Im Urserental entstand unter der imperativen Bezeichnung «Keine Herdenschutzhunde» eine Interessengemeinschaft, die ein komplettes Halteverbot solcher Tiere für die Region forderte. Ihr Präsident Columban Russi erklärte: «Die Hunde vertreiben die Touristen von den Wegen, die wir mit viel Geld unterhalten. Letztlich richten sie mehr Schaden an, als sie nützen.»
Dass dies nicht einfach nur (wie vielleicht beim Wolf) Angstfantasien entsprungen ist, zeigte ein Vorfall im Wallis. Anfang Juli erlitt ein Wegmacher einen schweren Beinbiss, und der Problemhund musste eingeschläfert werden.
Wer weiss, was die Natur braucht?
Gemäss einem NZZ-Kommentar würden es sich die Städter zu einfach machen, wenn sie den Berglern von fern zurufen, wegen ein paar toter Schafe nicht ein solches Aufheben zu machen. «Die Diskussion würde sich schnell ändern, wenn der Wolf regelmässig vor den Toren Zürichs oder Berns auftauchen würde.»
Vom Auftauchen sprach auch der zweite Bündner Ständeherr Martin Schmid (FDP), als er sich in der Kleinen Kammer für eine Lockerung des Schutzes stark machte.

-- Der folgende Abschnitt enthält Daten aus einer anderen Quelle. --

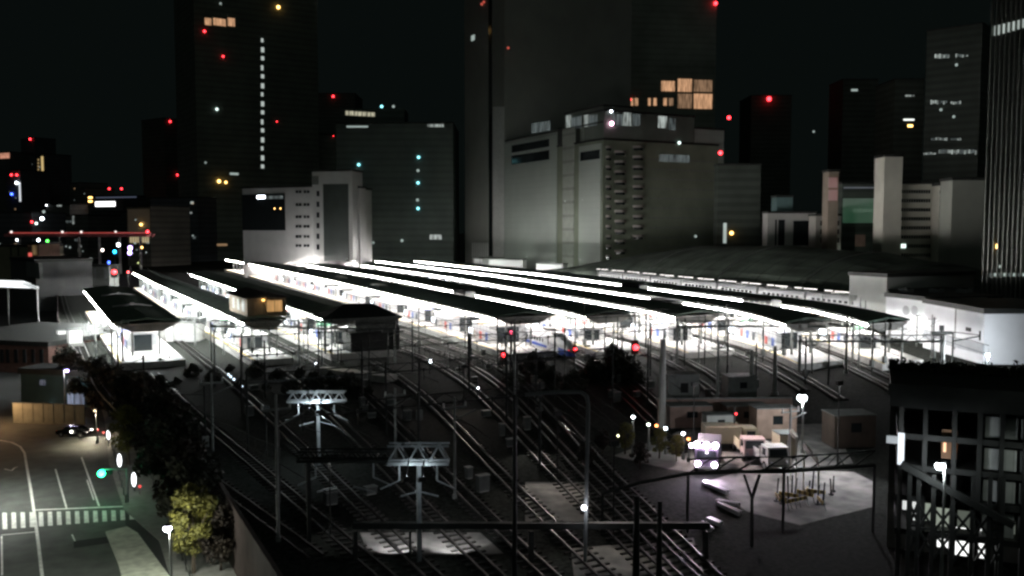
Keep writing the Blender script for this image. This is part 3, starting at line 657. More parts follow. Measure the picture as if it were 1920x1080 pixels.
for i, (px, py, s) in enumerate([(1755, 545, 3), (1808, 548, 4), (1700, 540, 2.5)]):
    q = Wd(px, py + 14, 190); o = thing('rooftop_unit', (q.x, q.y, 14), .3, ['small', 'wide', 'low'][i] + ' pale air unit on the dark roof behind the white station boxes', 'air unit', 'air units on the station roof')
    m = MB(); m.b(-s / 2, s / 2, -1, 1, -.5, 1.2); put('casing', m, M_galv, o); m = MB(); m.cyl((0, 0, 1.2), (0, 0, 1.5), .7, .7, 12); put('fan_ring', m, M_dark, o)
m = MB(); q = [Wd(1600, 560, 235), Wd(1660, 560, 235), Wd(1850, 560, 200), Wd(1850, 560, 172), Wd(1735, 560, 178), Wd(1665, 560, 196)]
m.prism([(p.x, p.y) for p in q[1:]], 0.03, 14.2)
solo('station_hall', m, mat('hall_roof', (.05, .055, .05), .8, 0, .3, .3), (q[2].x, q[2].y, 0), 'low dark flat roofed hall just behind the white station boxes', 'station building')
# --- great dark canopy
o = thing('canopy_roof', (225, 240, 5), 0, 'huge dark green vaulted canopy beyond the grey train', 'canopy')
prof = [(362, 8), (346, 10.5), (325, 14.5), (300, 18.5), (271, 21.6), (230, 22.3), (193, 20.8), (170, 18), (157, 15.7), (145, 12)]
S = []
for y, z in prof:
    X0, X1 = 192 - (y > 300) * (y - 300) * .1, 258; row = []
    for i in range(13):
        t = i / 12; x = X0 + (X1 - X0) * t; row.append((x, y, 9 + (z - 9) * math.sin(math.pi * t) ** .7 if z > 9 else z))
    S.append(row + [(x, y, zz - .4) for x, y, zz in row[::-1]])
m = MB(); m.sweep(S); m.sm = False
put('membrane', m, mat('canopy_membrane', (.12, .15, .12), .8, 0, .5, .12, stripes=(1, 9, .6, .08)), o, world=True)
for y, z in prof[2:-1]:
    for X in (193.5, 256):
        m = MB(); m.cyl((X, y, .02), (X, y, 9.6), .35, .3); put('column', m, M_wsteel, o, world=True)
m = MB()
for row in S: 
    m.path([Vector(p) + Vector((0, 0, .15)) for p in row[:13]], .18, 5)
put('ribs', m, M_steel, o, world=True)
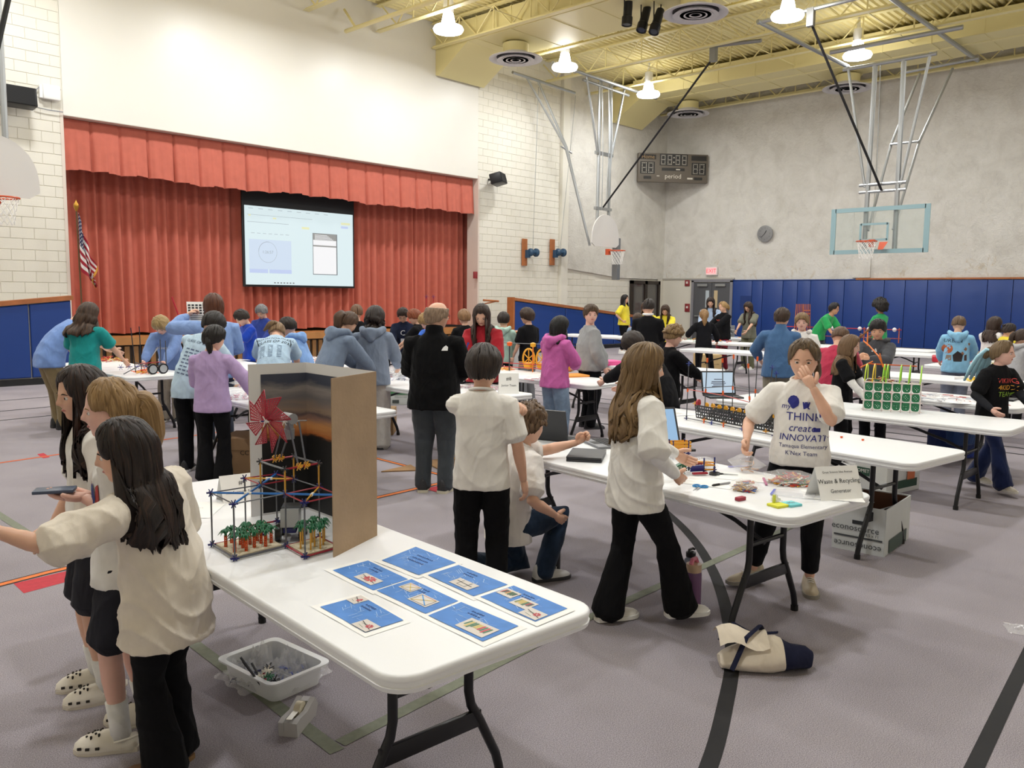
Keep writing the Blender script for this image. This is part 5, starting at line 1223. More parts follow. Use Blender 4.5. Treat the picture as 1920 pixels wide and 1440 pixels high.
# toy tractor inside the frame
t = thing('toy_tractor', 'green and grey toy tractor parked inside the windmill farm model', 'toy vehicle', (1.778, 2.856, TZ), .9)
WH = plastic('141416')
for x, y, r in ((-.05, -.045, .034), (.05, -.045, .026), (-.05, .045, .034), (.05, .045, .026)):
    w_ = MB().lathe([(r*.5, -.01), (r, -.01), (r*1.02, 0), (r, .01), (r*.5, .01)], 18, c=(x, y, r), R=Matrix.Rotation(PI/2, 3, 'X')).build('wheel', WH, t)
    MB().lathe([(r*.45, -.0115), (r*.45, .0115)], 12, c=(x, y, r), R=Matrix.Rotation(PI/2, 3, 'X')).build('hub', plastic('6b6e74'), w_)
MB().bbox((0, 0, .045), (.13, .05, .02), .004).build('chassis', NAVY, t)
perf(lambda u, v: (.03, -.03+.06*u, .06+.06*v), 9, 9).build('cab_panel', plastic('1b6a42'), t, 0); perf(lambda u, v: (.03+.03*u, -.032, .06+.06*v), 9, 9).build('cab_panel', plastic('1b6a42'), t, 0); MB().box((.03, 0, .122), (.08, .075, .006)).build('cab_roof', plastic('55585c'), t)
MB().prism([(-.07, .06), (.02, .055), (.025, .115), (-.06, .13)], -.035, .035, lambda a, b, c: (a, c, b)).build('hopper', mat('clear_grey_plastic', 'c3c5c6', .2, alpha=.75), t, smooth=False)
# tri-fold display board
def sunset():
    m = bpy.data.materials.new('sunset_print'); m.use_nodes = True; q = NT(m); uv = q.coord('UV'); s = q.new('ShaderNodeSeparateXYZ'); q.link(uv, s.inputs[0])
    n = q.noise(q.coord('UV', (1.6, 7, 1)), 2.2, 5, .6, .6); ad = q.new('ShaderNodeMath', operation='MULTIPLY_ADD'); q.link(n, ad.inputs[0]); ad.inputs[1].default_value = .12; q.link(s.outputs[1], ad.inputs[2])
    c = q.ramp(ad.outputs[0], [(.0, '060507'), (.5, '0a0707'), (.60, '0d0a0a'), (.625, 'a8602c'), (.68, 'c48a52'), (.73, '8a6a5c'), (.76, '55474a'), (.8, '8f7a68'), (.88, '6b6668'), (.95, '8b8480'), (1, '3a3f50')]); q.link(c, q.b.inputs['Base Color']); q.b.inputs['Roughness'].default_value = .55; return m
t = thing('display_board', 'tall tri-fold cardboard display with a sunset picture, standing behind the windmill', 'display board', (0, 0, 0))
zb, zt = TZ, 1.356; A, B, C_, D = Vector((1.746, 2.525)), Vector((2.035, 2.639)), Vector((2.073, 3.188)), Vector((1.822, 3.245)); WB = mat('white_board', 'e4e3e2', .7)
def panel(p, q, inner, outer, nm):
    d = (q-p).normalized(); n = Vector((-d.y, d.x)); m = MB(); 
    for o, mi in ((.002, 0), (-.002, 1)):
        a, b = p+n*o, q+n*o; m.add([(a.x, a.y, zb), (b.x, b.y, zb), (b.x, b.y, zt), (a.x, a.y, zt)], [(0, 1, 2, 3) if mi else (3, 2, 1, 0)], mi)
    a0, a1, b0, b1 = p+n*.002, p-n*.002, q+n*.002, q-n*.002
    for u, v in ((a0, a1), (b1, b0)): m.add([(u.x, u.y, zb), (v.x, v.y, zb), (v.x, v.y, zt), (u.x, u.y, zt)], [(0, 1, 2, 3)], 1)
    m.add([(a0.x, a0.y, zt), (a1.x, a1.y, zt), (b1.x, b1.y, zt), (b0.x, b0.y, zt)], [(0, 1, 2, 3)], 1); return m.build(nm, [inner, outer], t, smooth=False), n
panel(A, B, WB, CARD, 'side_panel'); panel(B, C_, WB, CARD, 'centre_panel'); panel(C_, D, WB, CARD, 'side_panel')
SUN = sunset()
for p, q, u0, u1, f0, f1 in ((D, C_, .0, .33, .2, 1), (C_, B, .33, 1, 0, 1)):
    d = (q-p).normalized(); n = Vector((d.y, -d.x)); a = p.lerp(q, f0)+n*.004; b = p.lerp(q, f1)+n*.004; z1 = zt-.045
    me = MB().add([(a.x, a.y, zb+.01), (b.x, b.y, zb+.01), (b.x, b.y, z1), (a.x, a.y, z1)], [(0, 1, 2, 3)]).mesh('sunset_picture', SUN, 0, False); l = me.uv_layers.new(name='UVMap'); l.data.foreach_set('uv', [u0, 0, u1, 0, u1, 1, u0, 1]); ob('sunset_picture', me, t)
# papers and tent at the far end
q = gp(452, 935, TZ); tent('white tent card reading The Fantastic Farmers behind the windmill model', q, .2, .12, .055, math.radians(-72)+PI/2-.5, [('The Fantastic Farmers', .0185, .35), ('#4', .03, .68)])
q = gp(405, 985, TZ); sheet('white typed sheet lying left of the windmill model', q+Vector((.05, .3, 0)), .22, .28, -.75, [('Computer Pioneers', .014, -.02, .02), ('Blueprint farm', .012, -.02, -.0)], lines=0)
# seven blueprint sheets
BLU = mat('blueprint_blue', '4f86cf', .7, var=.1, vs=18); CHK = mat('chalk_line', 'b9d4f4', .8); PIC = mat('photo_grey', 'd6cfc8', .7)
bps = [((1.847, 2.367), (2.041, 2.404), (2.019, 2.154), (1.836, 2.147), 0, 'blueprint page with a title only, nearest the cardboard display'), ((1.656, 2.400), (1.809, 2.399), (1.782, 2.140), (1.632, 2.137), 1, 'blueprint page with a red pinwheel photo'), ((1.858, 2.125), (2.008, 2.129), (1.984, 1.862), (1.826, 1.865), 2, 'blueprint page with one grey rod-frame photo'),
       ((1.639, 2.129), (1.791, 2.132), (1.763, 1.869), (1.619, 1.862), 3, 'blueprint page with two crossed-square photos'), ((1.838, 1.846), (1.991, 1.841), (1.958, 1.581), (1.808, 1.582), 4, 'blueprint page with three crop photos at the table corner'), ((1.616, 1.846), (1.763, 1.856), (1.749, 1.596), (1.597, 1.593), 5, 'blueprint page with one large rounded tractor photo'), ((1.427, 2.138), (1.574, 2.126), (1.540, 1.871), (1.405, 1.878), 6, 'blueprint page with two pinwheel photos, nearest the table edge')]
for c0, c1, c2, c3, k, lab in bps:
    c0, c1, c2, c3 = [Vector((*c, 0)) for c in (c0, c1, c2, c3)]; cen = (c0+c1+c2+c3)/4; cen.z = TZ; t = thing('blueprint_sheet', lab, 'paper', cen, 0, 'blueprint sheets'); rnd = random.Random(k+20)
    # s along text (c0->c3), v up (c0->c1 reversed at far)
    def B_(s, v, z, c0=c0, c1=c1, c2=c2, c3=c3, cen=cen): q = c0.lerp(c3, s).lerp(c1.lerp(c2, s), v); return Vector((q.x-cen.x, q.y-cen.y, z))
    MB().grid(lambda u, v: B_(-.1+1.2*u, -.13+1.2*v, .0008+.0015*math.sin(u*4+k)**2), 5, 5).build('page', PAPER, t)
    MB().quad(B_(0, 0, .0030), B_(1, 0, .0030), B_(1, 1, .0030), B_(0, 1, .0030)).build('blue_field', BLU, t, smooth=False)
    g = MB()
    for _ in range(34):
        s, v = rnd.uniform(.08, .75), rnd.uniform(.15, .9); a = rnd.choice((0, PI/2, .5, 2.6, rnd.uniform(0, PI))); L = rnd.uniform(.05, .2); ds, dv = math.cos(a)*L, math.sin(a)*L*1.4; w_ = .006
        if s+ds > .97 or not .03 < v+dv < .97: continue
        g.quad(B_(s, v, .0036), B_(s+w_, v+w_, .0036), B_(s+ds+w_, v+dv+w_, .0036), B_(s+ds, v+dv, .0036))
    for j in range(2 if k else 3): 
        for i in range(9 if k == 0 else 5): s = .3+i*.045; v = .8-j*.12 if k else .68-j*.14; g.quad(B_(s, v, .0037), B_(s+.03, v, .0037), B_(s+.035, v+.05*rnd.random()+.02, .0037), B_(s+.004, v+.05, .0037), 1)
    o_ = g.build('blueprint_lines', [CHK, mat('script_blue', '2a4a86', .8)], t, smooth=False); o_['kind'] = 'stuff'
    pics = {0: [], 1: [(.42, .12, .42, .36, 'sail')], 2: [(.4, .1, .4, .36, 'rod')], 3: [(.1, .48, .26, .36, 'x'), (.5, .2, .36, .44, 'x')], 4: [(.02, .42, .28, .36, 'crop'), (.38, .25, .3, .42, 'crop'), (.68, .03, .3, .4, 'sail2')], 5: [(.45, .08, .48, .5, 'crop')], 6: [(0, .62, .2, .38, 'sail2'), (.7, 0, .3, .4, 'sail2')]}[k]
    for s, v, ws, hv, kind in pics:
        p_ = MB().quad(B_(s, v, .0042), B_(s+ws, v, .0042), B_(s+ws, v+hv, .0042), B_(s, v+hv, .0042)).build('photo_print', PIC, t, smooth=False); h_ = MB()
        def st(x0, y0, x1, y1, mi, w_=.012): 
            dx, dy = x1-x0, y1-y0; L = math.hypot(dx, dy); nx, ny = -dy/L*w_, dx/L*w_; Q = [(x0+nx, y0+ny), (x0-nx, y0-ny), (x1-nx, y1-ny), (x1+nx, y1+ny)]; h_.add([B_(s+ws*a, v+hv*b, .0047) for a, b in Q], [(0, 1, 2, 3)], mi)
        if kind in ('sail', 'sail2'):
            cx, cy, R_ = (.55, .55, .4) if kind == 'sail' else (.68, .55, .25)
            for q in range(8): a = q*PI/4; h_.add([B_(s+ws*(cx+R_*f*math.cos(a+d)*.8), v+hv*(cy+R_*f*math.sin(a+d)), .0048) for f, d in ((.1, 0), (1, 0), (.75, .6))], [(0, 1, 2)], 0)
            st(.05, .7, .95, .3, 1, .025); st(.2, .3, .6, .2, 3); st(.2, .5, .5, .6, 3)
        elif kind == 'rod': st(.1, .6, .9, .5, 1, .03); st(.3, .2, .3, .9, 1); st(.7, .2, .7, .9, 1); st(.3, .2, .7, .2, 1)
        elif kind == 'x': st(.1, .1, .9, .9, 2, .03); st(.1, .9, .9, .1, 4 if s > .3 else 2, .03); st(.1, .1, .9, .1, 1); st(.1, .9, .9, .9, 0); st(.1, .1, .1, .9, 1); st(.9, .1, .9, .9, 1)
        else:
            for q in range(10): x = .12+.08*q; st(x, .2+.2*rnd.random(), x+.04, .8, rnd.choice((3, 3, 0, 2, 1)), .03)
        h_.build('photo_image', [mat('print_red', 'c94a56', .7), mat('print_dark', '4b4a4d', .7), mat('print_yellow', 'd8c070', .7), mat('print_green', '4f7d62', .7), mat('print_blue', '5a9ad8', .7)], p_, smooth=False)
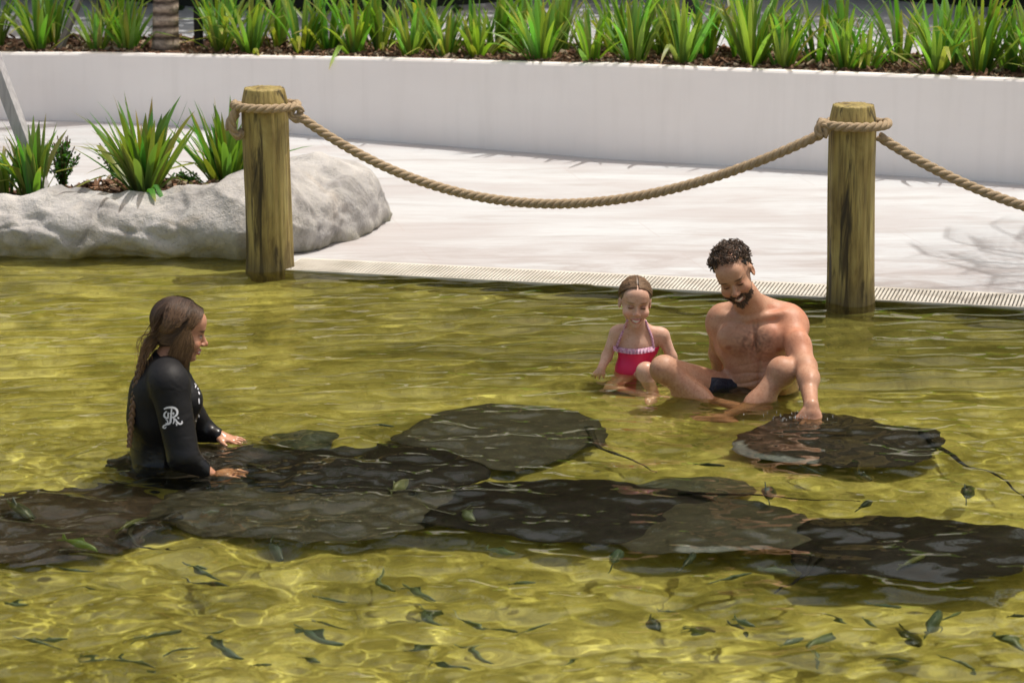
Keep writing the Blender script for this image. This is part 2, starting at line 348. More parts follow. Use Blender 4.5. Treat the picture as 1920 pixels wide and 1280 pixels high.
# planter wall: base and top surveyed along its run
wb = [(-500, 222, 98), (0, 229, 100), (200, 234, 101), (420, 246, 105), (600, 260, 108), (760, 273, 111), (920, 286, 116), (1060, 297, 120), (1130, 303, 120), (1250, 310, 125), (1400, 318, 131), (1650, 333, 140), (1920, 350, 150), (2500, 392, 176)]
base = [G(a, b, .0) for a, b, c in wb]; top = [P(a, c, G(a, b)[1]) for a, b, c in wb]
N = 90
bs = spline(base, N); ts = spline(top, N)
def offs(pts, d):
    t = np.gradient(pts[:, :2], axis=0); t /= np.linalg.norm(t, axis=1)[:, None]
    o = pts.copy(); o[:, 0] += -t[:, 1]*d; o[:, 1] += t[:, 0]*d; return o
prof = [bs.copy(), ts.copy(), offs(ts, .008), offs(ts, .075), offs(ts, .08), offs(ts, .08)]
prof[1][:, 2] -= .012; prof[4][:, 2] -= .01; prof[5][:, 2] = 0
mesh_v = np.concatenate(prof); F = np.array([(j*N+i, j*N+i+1, (j+1)*N+i+1, (j+1)*N+i) for j in range(5) for i in range(N-1)])
wl = mesh_obj('planter_wall', mesh_v, F, M['wall'], smooth=False)
tag(wl, 'long low white rendered planter wall curving behind the deck', 'planter wall')
# planter soil
so = [offs(ts, .078), offs(ts, .45), offs(ts, 1.0), offs(ts, 1.02)]
zz = [-.035, -.015, -.03, -.5]
rows = []
for s_, dz in zip(so, zz): s_ = s_.copy(); s_[:, 2] += dz; rows.append(s_)
vv = np.concatenate(rows); F = np.array([(j*N+i, j*N+i+1, (j+1)*N+i+1, (j+1)*N+i) for j in range(3) for i in range(N-1)])
mesh_obj('planter_soil', vv, F, M['mulch'], smooth=False)['kind'] = 'structure'
def soil_pt(px, back):
    """point on the planter soil, 'back' metres behind the wall face, in the column of pixel px"""
    o = offs(ts, back); d = ray(px, 120); i = int(np.argmin(np.abs(o[:, 0] / o[:, 1] - d[0] / d[1])))
    q = o[i].copy(); q[2] += -.03; return q
mb = MB(); o1 = offs(ts, 1.03)
mb2 = MB()
vv = []; 
for i in range(N): vv.append((o1[i][0], o1[i][1], .35))
for i in range(N): vv.append((o1[i][0]*1.5, 40.0, .35))
mesh_obj('path', np.array(vv), np.array([(i, i+1, N+i+1, N+i) for i in range(N-1)]), M['deck'], smooth=False)['kind'] = 'structure'
mesh_obj('ground', [(-400, -300, -1.2), (400, -300, -1.2), (400, 600, -1.2), (-400, 600, -1.2)], [(0, 1, 2, 3)], M['ground'])['kind'] = 'structure'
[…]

Dabei nannte er aber keine Orte abgelegener Wildheit, sondern berichtete davon, dass ein Bär in Lenzerheide über den Golfplatz spaziert sei und in Trin ein Wolf vor der Poststelle gestanden habe.
Leicht vergröbert zeichnet sich ein Gegensatz zwischen rechts und links und zwischen Bergkantonen und Stadtregionen ab. Es besteht die Tendenz, dass «Natur» dort am meisten verteidigt wird, wo sie am wenigsten vorhanden ist, derweil dort, wo es sie im Übermass gibt, ein nüchternes Verhältnis herrscht.
Die Zonen städtischer und alpiner Art lassen sich aber nicht mehr so einfach auseinanderhalten. Wie es Stadtbewohner gibt, denen Wölfe egal sind, gibt es auch in den Bergkantonen Menschen, die sich für einen rigorosen Wolfsschutz einsetzen.